Data shown:
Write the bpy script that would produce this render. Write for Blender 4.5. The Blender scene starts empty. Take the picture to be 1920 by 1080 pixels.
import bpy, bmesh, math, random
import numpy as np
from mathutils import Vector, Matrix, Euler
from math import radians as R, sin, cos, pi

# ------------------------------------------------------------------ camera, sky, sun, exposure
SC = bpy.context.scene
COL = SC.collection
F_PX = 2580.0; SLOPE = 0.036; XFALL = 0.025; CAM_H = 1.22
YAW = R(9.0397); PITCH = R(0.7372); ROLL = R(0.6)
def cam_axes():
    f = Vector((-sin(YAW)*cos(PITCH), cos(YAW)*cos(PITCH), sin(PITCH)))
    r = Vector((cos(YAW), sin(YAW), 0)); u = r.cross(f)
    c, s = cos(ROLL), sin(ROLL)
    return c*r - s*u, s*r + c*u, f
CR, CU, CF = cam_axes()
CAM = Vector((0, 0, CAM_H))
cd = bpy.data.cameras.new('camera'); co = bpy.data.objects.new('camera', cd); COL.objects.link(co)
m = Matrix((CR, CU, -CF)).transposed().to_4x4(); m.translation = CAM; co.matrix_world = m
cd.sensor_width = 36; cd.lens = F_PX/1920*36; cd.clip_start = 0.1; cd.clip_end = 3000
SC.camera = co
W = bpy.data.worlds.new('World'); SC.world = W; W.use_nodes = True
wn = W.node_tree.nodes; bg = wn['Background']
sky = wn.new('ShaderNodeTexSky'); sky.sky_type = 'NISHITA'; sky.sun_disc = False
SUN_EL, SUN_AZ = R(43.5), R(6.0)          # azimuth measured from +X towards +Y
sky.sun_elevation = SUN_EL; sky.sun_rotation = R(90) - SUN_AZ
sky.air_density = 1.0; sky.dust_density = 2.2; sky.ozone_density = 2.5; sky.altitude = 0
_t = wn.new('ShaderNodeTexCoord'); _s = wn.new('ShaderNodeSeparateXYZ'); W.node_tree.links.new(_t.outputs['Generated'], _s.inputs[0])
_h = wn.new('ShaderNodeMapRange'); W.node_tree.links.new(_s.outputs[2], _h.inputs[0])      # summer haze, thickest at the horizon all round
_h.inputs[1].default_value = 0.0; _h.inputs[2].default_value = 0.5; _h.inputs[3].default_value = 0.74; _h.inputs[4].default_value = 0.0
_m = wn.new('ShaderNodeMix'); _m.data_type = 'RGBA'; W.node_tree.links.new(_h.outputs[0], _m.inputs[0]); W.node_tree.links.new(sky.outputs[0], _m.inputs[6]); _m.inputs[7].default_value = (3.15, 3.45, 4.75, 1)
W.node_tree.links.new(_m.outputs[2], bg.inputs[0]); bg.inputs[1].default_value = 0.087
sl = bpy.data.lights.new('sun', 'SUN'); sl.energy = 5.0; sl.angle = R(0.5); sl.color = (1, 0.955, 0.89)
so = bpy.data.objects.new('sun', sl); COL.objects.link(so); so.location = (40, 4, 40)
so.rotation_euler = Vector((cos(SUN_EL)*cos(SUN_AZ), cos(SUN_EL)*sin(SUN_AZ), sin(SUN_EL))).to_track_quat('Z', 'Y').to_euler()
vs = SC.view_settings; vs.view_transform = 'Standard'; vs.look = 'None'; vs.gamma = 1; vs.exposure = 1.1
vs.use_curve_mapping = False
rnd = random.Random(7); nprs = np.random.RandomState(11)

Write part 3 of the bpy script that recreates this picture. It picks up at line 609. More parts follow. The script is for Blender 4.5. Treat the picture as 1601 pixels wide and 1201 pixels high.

Exercise instructions: Copy the lines from the start of the data verbatim, stopping after the line containing "from math import radians as R, sin, cos, pi".

Output for this exercise:
Write the bpy script that would produce this render. Write for Blender 4.5. The Blender scene starts empty. Take the picture to be 1920 by 1080 pixels.
import bpy, bmesh, math, random
import numpy as np
from mathutils import Vector, Matrix, Euler
from math import radians as R, sin, cos, pi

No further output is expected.